— Start of Given information —

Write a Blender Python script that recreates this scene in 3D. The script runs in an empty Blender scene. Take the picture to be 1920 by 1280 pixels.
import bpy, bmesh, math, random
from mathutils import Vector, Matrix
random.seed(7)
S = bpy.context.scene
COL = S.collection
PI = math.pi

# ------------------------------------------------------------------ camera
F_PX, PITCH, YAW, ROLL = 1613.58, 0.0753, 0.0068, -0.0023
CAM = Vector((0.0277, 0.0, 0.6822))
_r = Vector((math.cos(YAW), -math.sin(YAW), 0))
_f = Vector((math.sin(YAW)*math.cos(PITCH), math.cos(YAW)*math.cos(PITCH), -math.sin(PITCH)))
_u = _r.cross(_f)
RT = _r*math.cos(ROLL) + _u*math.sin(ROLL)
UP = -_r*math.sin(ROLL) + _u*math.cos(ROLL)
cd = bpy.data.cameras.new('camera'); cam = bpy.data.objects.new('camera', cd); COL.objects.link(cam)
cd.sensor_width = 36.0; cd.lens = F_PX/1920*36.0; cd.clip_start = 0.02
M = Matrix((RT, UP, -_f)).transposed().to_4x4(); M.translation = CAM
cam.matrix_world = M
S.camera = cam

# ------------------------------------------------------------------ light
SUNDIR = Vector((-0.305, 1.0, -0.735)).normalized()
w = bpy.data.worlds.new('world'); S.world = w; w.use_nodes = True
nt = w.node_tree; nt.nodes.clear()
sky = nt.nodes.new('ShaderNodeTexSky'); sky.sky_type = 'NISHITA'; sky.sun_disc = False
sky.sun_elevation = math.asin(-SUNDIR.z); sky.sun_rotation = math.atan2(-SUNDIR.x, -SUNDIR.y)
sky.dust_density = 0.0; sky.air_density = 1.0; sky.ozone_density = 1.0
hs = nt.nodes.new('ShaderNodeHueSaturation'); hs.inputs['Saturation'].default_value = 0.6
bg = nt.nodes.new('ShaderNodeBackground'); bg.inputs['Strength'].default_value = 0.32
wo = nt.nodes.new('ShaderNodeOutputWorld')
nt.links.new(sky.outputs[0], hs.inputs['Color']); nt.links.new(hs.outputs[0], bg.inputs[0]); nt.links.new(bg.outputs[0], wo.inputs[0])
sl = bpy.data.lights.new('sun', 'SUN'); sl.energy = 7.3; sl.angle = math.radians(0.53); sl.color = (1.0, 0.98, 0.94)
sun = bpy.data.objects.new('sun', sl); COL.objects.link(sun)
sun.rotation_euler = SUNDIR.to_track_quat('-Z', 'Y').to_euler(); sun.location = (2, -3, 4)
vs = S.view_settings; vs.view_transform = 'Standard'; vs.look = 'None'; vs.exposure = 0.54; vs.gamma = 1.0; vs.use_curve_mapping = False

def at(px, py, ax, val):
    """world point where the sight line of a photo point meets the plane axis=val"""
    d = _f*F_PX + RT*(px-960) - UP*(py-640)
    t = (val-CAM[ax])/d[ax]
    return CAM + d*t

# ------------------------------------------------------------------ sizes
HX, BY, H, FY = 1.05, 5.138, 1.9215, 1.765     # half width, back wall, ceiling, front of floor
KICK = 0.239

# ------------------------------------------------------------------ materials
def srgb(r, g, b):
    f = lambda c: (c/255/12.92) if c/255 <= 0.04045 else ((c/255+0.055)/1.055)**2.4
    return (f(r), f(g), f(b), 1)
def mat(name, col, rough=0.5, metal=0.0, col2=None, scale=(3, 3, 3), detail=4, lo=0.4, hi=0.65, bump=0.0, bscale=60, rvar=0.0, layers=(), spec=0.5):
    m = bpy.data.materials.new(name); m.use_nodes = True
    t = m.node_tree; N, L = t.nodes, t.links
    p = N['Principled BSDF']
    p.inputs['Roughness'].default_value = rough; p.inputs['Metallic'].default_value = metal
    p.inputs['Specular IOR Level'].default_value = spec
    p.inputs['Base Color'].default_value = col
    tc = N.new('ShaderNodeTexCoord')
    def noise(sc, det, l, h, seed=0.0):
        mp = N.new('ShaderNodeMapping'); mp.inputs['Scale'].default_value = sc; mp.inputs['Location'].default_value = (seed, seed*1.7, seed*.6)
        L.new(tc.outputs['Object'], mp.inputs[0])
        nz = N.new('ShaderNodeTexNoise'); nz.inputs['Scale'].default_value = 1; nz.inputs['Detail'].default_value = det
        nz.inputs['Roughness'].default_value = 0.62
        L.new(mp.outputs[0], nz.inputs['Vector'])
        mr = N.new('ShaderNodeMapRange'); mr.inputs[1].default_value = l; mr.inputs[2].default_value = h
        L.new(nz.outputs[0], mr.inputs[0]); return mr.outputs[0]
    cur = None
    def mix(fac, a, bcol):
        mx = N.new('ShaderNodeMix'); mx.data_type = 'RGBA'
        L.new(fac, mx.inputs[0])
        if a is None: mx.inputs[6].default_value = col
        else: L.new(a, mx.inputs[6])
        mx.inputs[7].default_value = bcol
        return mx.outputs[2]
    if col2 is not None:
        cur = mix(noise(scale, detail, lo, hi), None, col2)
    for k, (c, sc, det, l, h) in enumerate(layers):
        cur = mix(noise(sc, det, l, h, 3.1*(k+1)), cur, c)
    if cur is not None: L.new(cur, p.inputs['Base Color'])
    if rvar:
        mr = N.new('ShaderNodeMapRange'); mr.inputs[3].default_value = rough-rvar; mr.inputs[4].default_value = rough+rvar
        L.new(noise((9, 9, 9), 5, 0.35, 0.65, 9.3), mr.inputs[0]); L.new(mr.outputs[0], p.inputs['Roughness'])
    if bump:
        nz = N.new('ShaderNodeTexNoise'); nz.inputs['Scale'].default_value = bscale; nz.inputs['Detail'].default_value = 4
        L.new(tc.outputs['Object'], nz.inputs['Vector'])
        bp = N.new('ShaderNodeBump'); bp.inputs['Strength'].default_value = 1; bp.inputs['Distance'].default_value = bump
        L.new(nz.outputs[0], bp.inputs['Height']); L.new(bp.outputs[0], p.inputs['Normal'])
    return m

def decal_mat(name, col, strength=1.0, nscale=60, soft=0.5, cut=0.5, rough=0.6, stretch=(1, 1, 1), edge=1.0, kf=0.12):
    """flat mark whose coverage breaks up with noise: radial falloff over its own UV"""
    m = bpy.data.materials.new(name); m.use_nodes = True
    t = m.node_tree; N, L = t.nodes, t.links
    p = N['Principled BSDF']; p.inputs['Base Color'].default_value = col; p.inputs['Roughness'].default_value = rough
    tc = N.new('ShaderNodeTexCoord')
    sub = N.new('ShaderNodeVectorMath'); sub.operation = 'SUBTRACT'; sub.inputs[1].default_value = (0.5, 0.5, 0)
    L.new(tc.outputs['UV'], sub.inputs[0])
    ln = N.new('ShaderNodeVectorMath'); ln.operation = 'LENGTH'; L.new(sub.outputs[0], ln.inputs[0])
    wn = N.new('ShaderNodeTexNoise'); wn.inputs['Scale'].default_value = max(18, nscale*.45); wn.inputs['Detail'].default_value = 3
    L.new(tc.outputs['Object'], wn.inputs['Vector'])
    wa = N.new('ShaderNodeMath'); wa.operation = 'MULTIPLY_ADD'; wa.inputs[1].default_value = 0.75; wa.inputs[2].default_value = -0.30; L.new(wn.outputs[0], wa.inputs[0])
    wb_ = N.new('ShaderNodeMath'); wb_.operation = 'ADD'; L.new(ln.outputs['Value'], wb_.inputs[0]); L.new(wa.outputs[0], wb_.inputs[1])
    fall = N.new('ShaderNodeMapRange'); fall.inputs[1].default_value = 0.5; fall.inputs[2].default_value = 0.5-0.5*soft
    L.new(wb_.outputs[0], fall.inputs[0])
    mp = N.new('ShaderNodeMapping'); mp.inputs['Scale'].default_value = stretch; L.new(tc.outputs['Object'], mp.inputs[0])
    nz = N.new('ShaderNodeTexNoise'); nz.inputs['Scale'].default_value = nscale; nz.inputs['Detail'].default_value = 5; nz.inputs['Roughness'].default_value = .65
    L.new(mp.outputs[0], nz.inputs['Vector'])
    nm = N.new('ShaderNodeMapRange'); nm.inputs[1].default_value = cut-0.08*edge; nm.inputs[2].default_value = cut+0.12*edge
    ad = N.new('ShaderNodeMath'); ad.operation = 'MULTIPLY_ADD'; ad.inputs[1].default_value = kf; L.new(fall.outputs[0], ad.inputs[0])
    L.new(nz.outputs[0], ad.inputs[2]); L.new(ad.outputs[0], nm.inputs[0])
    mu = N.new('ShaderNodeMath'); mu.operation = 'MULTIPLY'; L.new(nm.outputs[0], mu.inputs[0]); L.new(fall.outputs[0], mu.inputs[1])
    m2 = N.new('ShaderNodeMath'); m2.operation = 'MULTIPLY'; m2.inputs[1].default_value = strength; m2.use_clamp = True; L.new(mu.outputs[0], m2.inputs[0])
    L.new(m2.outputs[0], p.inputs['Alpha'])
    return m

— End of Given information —

• [What is needed]
Take the lines above from the first through the one containing "S.camera = cam" and reproduce them exactly; include nothing else.

• [Finished task]
Write a Blender Python script that recreates this scene in 3D. The script runs in an empty Blender scene. Take the picture to be 1920 by 1280 pixels.
import bpy, bmesh, math, random
from mathutils import Vector, Matrix
random.seed(7)
S = bpy.context.scene
COL = S.collection
PI = math.pi

# ------------------------------------------------------------------ camera
F_PX, PITCH, YAW, ROLL = 1613.58, 0.0753, 0.0068, -0.0023
CAM = Vector((0.0277, 0.0, 0.6822))
_r = Vector((math.cos(YAW), -math.sin(YAW), 0))
_f = Vector((math.sin(YAW)*math.cos(PITCH), math.cos(YAW)*math.cos(PITCH), -math.sin(PITCH)))
_u = _r.cross(_f)
RT = _r*math.cos(ROLL) + _u*math.sin(ROLL)
UP = -_r*math.sin(ROLL) + _u*math.cos(ROLL)
cd = bpy.data.cameras.new('camera'); cam = bpy.data.objects.new('camera', cd); COL.objects.link(cam)
cd.sensor_width = 36.0; cd.lens = F_PX/1920*36.0; cd.clip_start = 0.02
M = Matrix((RT, UP, -_f)).transposed().to_4x4(); M.translation = CAM
cam.matrix_world = M
S.camera = cam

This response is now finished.